# START OF SUPPLIED RECORDS

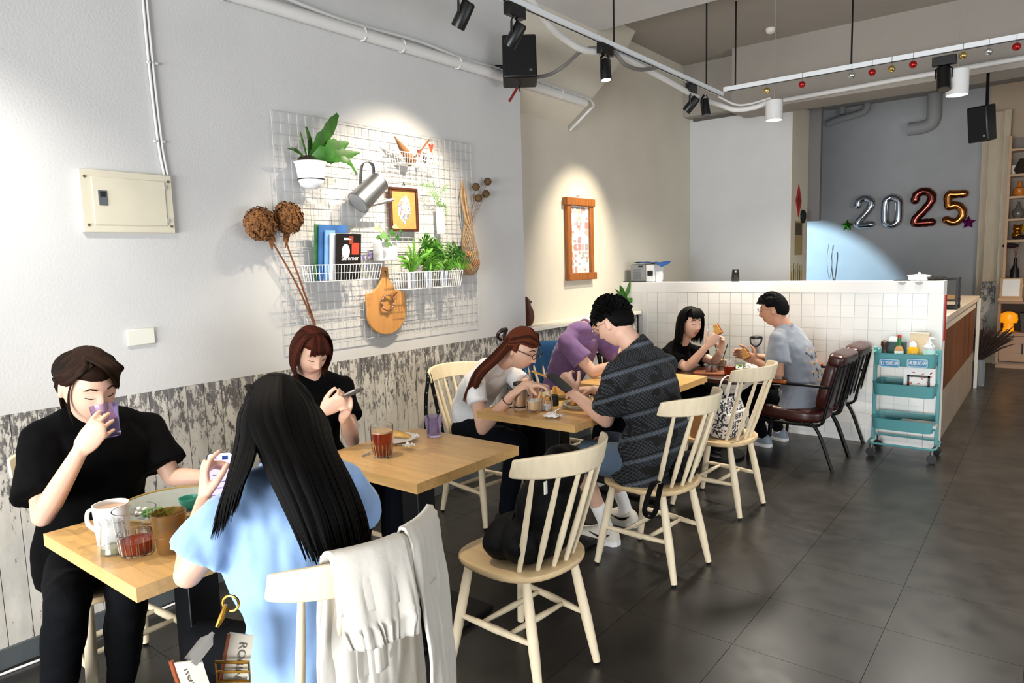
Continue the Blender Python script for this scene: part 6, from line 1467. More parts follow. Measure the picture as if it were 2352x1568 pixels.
for pl_ in sh8.data.polygons:
    q = pl_.center+P8.location
    if pl_.normal.x > .35 and abs(q.y-5.36) < .085 and .62 < q.z < .86:
        nv = noise.noise(V((q.y*38, q.z*30, 4)))
        if nv > .12: pl_.material_index = 2 if noise.noise(V((q.y*15, q.z*22, 9))) > -.05 else 1
# seat for the woman by the tiles
dup(ar, (-2.58, 5.12, 0), rad(-92), 'brown leather armchair behind the patterned shirt, under the woman in black', 'brown leather armchairs')
# ================================================================== things on the tables
ZT_ = .7502
def gl(name, label, cat, c, prof, m_, liquid=None, lm=None, extra=None, n=28, group=None):
    """turned vessel (outer + inner wall profile); liquid=(r0,z0,r1,z1)"""
    t = thing(name, label, cat, c, 0, group); MB().lathe(prof, c, n, caps=False).build('vessel', m_, t, angle=32)
    if liquid:
        r0, z0, r1, z1 = liquid; MB().lathe([(.001, z0), (r0, z0), (r1, z1), (.001, z1)], c, n, caps=False).build('drink', lm, t)
    return t
def wall(prof, th=.0025, zb=.004):
    """outer profile -> closed vessel profile"""
    inn = [(r-th, max(z, zb)) for r, z in prof[::-1]]
    return [(.0005, prof[0][1])]+prof+inn+[(.0005, zb)]
def fluted(mb_o, c, r0, r1, z0, z1, n=14, h=.0016, m_=None, t=None):
    mb = MB()
    for i in range(n):
        a = 2*pi*i/n; mb.tube([c+V((cos(a)*r0, sin(a)*r0, z0)), c+V((cos(a)*r1, sin(a)*r1, z1))], .0035, 6)
    return mb.build('flutes', m_, t)
M_tea = mat('black_tea', '#a02c0a', .1, trans=.55, ior=1.33); M_latte = mat('milk_coffee', '#d2a678', .4); M_milk = mat('milk_foam', '#f0e4d2', .6); M_amber = mat('amber_plastic', '#b8925a', .1, trans=.85, ior=1.25)
M_teal2 = mat('teal_ceramic', '#3f9a84', .3); M_rim = mat('gold_rim', '#a38b4e', .35, .3); M_plate = mat('stoneware', '#d9d8cf', .3); M_sage = mat('sage_glaze', '#a9a583', .3)
# table 1
c = onZ(262, 1247, ZT_)
t = thing('coffee_mug', 'white mug of milky coffee on the front table', 'mug', c)
MB().lathe(wall([(.040, 0), (.043, .006), (.0455, .06), (.049, .122)], .004), c, 32, caps=False).build('mug_body', M_white, t, angle=32)
MB().lathe([(.001, .108), (.0440, .108)], c, 32, caps=False).build('coffee', mat('milk_tea', '#c8a78a', .3), t)
hd_ = -CR; MB().tube(catmull([c+hd_*.044+V((0, 0, .1)), c+hd_*.068+V((0, 0, .098)), c+hd_*.072+V((0, 0, .06)), c+hd_*.044+V((0, 0, .035))], 14), [(.008, .005)]*15, 10).build('handle', M_white, t)
c = onZ(264, 1266, ZT_)
gl('glass_jar', 'small ribbed glass jar left of the tea glass', 'jar', c, wall([(.036, 0), (.038, .004), (.034, .05), (.030, .082), (.033, .088), (.034, .094)]), M_glass, (.0345, .006, .0335, .02), mat('syrup', '#d9d7a8', .1, trans=.8))
c = onZ(317, 1268, ZT_)
t = gl('tea_glass', 'wide stacking glass with a little red tea on the front table', 'glass', c, wall([(.042, 0), (.044, .004), (.0485, .055), (.049, .062), (.053, .066), (.058, .13)], .003), M_glass, (.0405, .008, .0440, .040), M_tea)
fluted(None, c, .0435, .0485, .004, .055, 16, m_=M_glass, t=t)
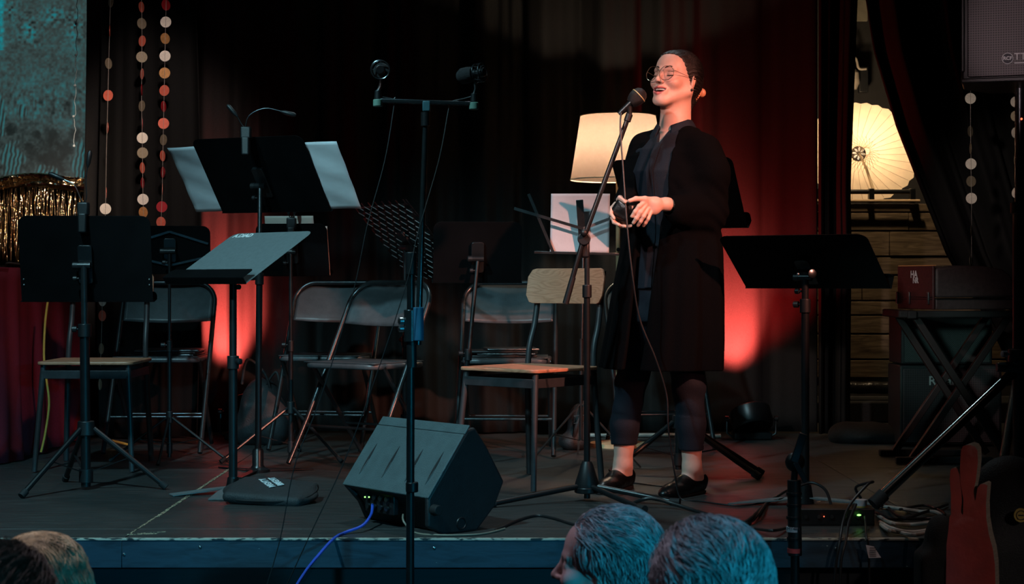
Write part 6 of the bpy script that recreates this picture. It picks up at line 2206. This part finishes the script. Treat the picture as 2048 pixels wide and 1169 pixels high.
# glasses
gl = bpy.data.objects.new('glasses', None); COL.objects.link(gl); gl.parent = wo
g_loc = Vector(T((0, -0.105, -0.002))); gl.location = g_loc
m_ = MB()
lensm = bpy.data.materials.new('lens_glass'); lensm.use_nodes = True
nt_ = lensm.node_tree; nt_.nodes.clear()
ou_ = nt_.nodes.new('ShaderNodeOutputMaterial'); tr_ = nt_.nodes.new('ShaderNodeBsdfTransparent'); gs_ = nt_.nodes.new('ShaderNodeBsdfGlossy'); mx_ = nt_.nodes.new('ShaderNodeMixShader')
tr_.inputs[0].default_value = (0.96, 0.96, 0.97, 1); gs_.inputs['Roughness'].default_value = 0.03
mx_.inputs[0].default_value = 0.05
nt_.links.new(tr_.outputs[0], mx_.inputs[1]); nt_.links.new(gs_.outputs[0], mx_.inputs[2]); nt_.links.new(mx_.outputs[0], ou_.inputs[0])
for sx in (-1, 1):
    ctr = (sx * 0.0345, -0.108, -0.004)
    out = []
    for k in range(40):
        a = 2 * math.pi * k / 40
        rx = 0.0300 * (1 + 0.02 * math.cos(4 * a)); rz = 0.0275
        xx = rx * math.cos(a); zz = rz * math.sin(a) * (1.0 if math.sin(a) > 0 else 1.02)
        out.append((ctr[0] + xx, ctr[1] + 2.2 * (ctr[0] + xx) ** 2, ctr[2] + zz))
    m_.tube([tl(p) for p in out], 0.0012, 6, closed=True)
    MB().add([tl(p) for p in out] + [tl((p[0], p[1] + 0.0012, p[2])) for p in out], [tuple(range(40)), tuple(range(40, 80))[::-1]] + [(k, (k + 1) % 40, 40 + (k + 1) % 40, 40 + k) for k in range(40)]).build('lens', lensm, gl)
    m_.tube(smooth_path([tl(p) for p in ((sx * 0.0640, -0.0980, 0.004), (sx * 0.068, -0.088, 0.006), (sx * 0.0715, -0.04, 0.005), (sx * 0.075, 0.0, 0.006), (sx * 0.077, 0.022, 0.004), (sx * 0.074, 0.036, -0.014))], 5), 0.0008, 6)
m_.tube(smooth_path([tl(p) for p in ((-0.0075, -0.1065, 0.004), (0, -0.109, 0.0075), (0.0075, -0.1065, 0.004))], 5), 0.0008, 6)
m_.build('frame', M['gold_wire'], gl)

# hair
h = Vol()
def HE(p, r, k=0.012, op='+'): h.ell(T(p), np.array(r), Hm, k, op)
HE((0, 0.024, 0.034), (0.080, 0.094, 0.086))
HE((0, 0.070, 0.000), (0.062, 0.052, 0.062), 0.02)
HE((0, -0.036, 0.050), (0.0615, 0.050, 0.0505), 0.02)
h.cap(T((0, 0.100, -0.045)), T((0, 0.118, 0.020)), 0.030, 0.022, 0.02)
h.cap(T((0.0, 0.095, -0.050)), T((0.006, 0.080, -0.125)), 0.024, 0.014, 0.02)
h.cap(T((0.006, 0.080, -0.125)), T((0.010, 0.070, -0.165)), 0.014, 0.004, 0.01)
def face_region(p):
    l = (p - HC) @ Hm
    x, y, z = l[:, 0], l[:, 1], l[:, 2]
    yh = np.interp(z, [-0.13, -0.07, -0.035, -0.01, 0.02, 0.045, 0.066, 0.080, 0.090, 0.125], [0.075, 0.055, 0.036, 0.004, -0.024, -0.040, -0.052, -0.068, -0.20, -0.20])
    return (y - yh) * 0.8
h.fn(face_region, HC, 0.25, 0.006, '-')
def hair_ridge(p):
    l = (p - HC) @ Hm
    an = np.arctan2(l[:, 0], l[:, 2] + 0.03)
    return 0.0011 * np.sin(an * 46 + 3 * np.sin(l[:, 1] * 30)) + 0.0007 * np.sin(an * 97 + 2)
h.fn(hair_ridge, HC, 0.3, 0, 'd')
ho = h.build('hair', 'hair_dark', wo, 0.0022, relax=1)
rr = random.Random(4)
paths = []
for i in range(420):
    # from the hairline back over the crown to the clip
    a = rr.uniform(-1.45, 1.45)
    s0 = np.array([math.sin(a) * 0.078, -0.050 - 0.0 * abs(a) + 0.045 * abs(a) ** 1.5 / 1.7, 0.034 + math.cos(a) * 0.078])
    e0 = np.array([rr.gauss(0, .012), 0.110, rr.uniform(-0.02, 0.03)])
    cen = np.array([0, 0.024, 0.034]); rad = np.array([0.081, 0.095, 0.087])
    pts = []
    for k in range(10):
        t = k / 9
        p = s0 * (1 - t) + e0 * t - cen
        p = p / np.linalg.norm(p / rad)
        p *= 1.0 + 0.012 * math.sin(t * 3.1) * rr.uniform(0.2, 1.0)
        pts.append(T(cen + p))
    paths.append(pts)
for i in range(60):
    x0_ = rr.gauss(0.004, .012)
    paths.append([T((x0_ + rr.gauss(0, .001) + .004 * k, 0.100 - 0.008 * k + .004 * math.sin(k + i), -0.05 - 0.016 * k)) for k in range(8)])
strands('loose_hairs', 'hair_dark', ho, paths, 0.00055)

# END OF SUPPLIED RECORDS

▶ _TO BE DONE_:
Return each full line of the entries that contains the word "picture".

▶ _WRITTEN SOLUTION_:
Continue the Blender Python script for this scene: part 6, from line 1467. More parts follow. Measure the picture as if it were 2352x1568 pixels.
Write part 6 of the bpy script that recreates this picture. It picks up at line 2206. This part finishes the script. Treat the picture as 2048 pixels wide and 1169 pixels high.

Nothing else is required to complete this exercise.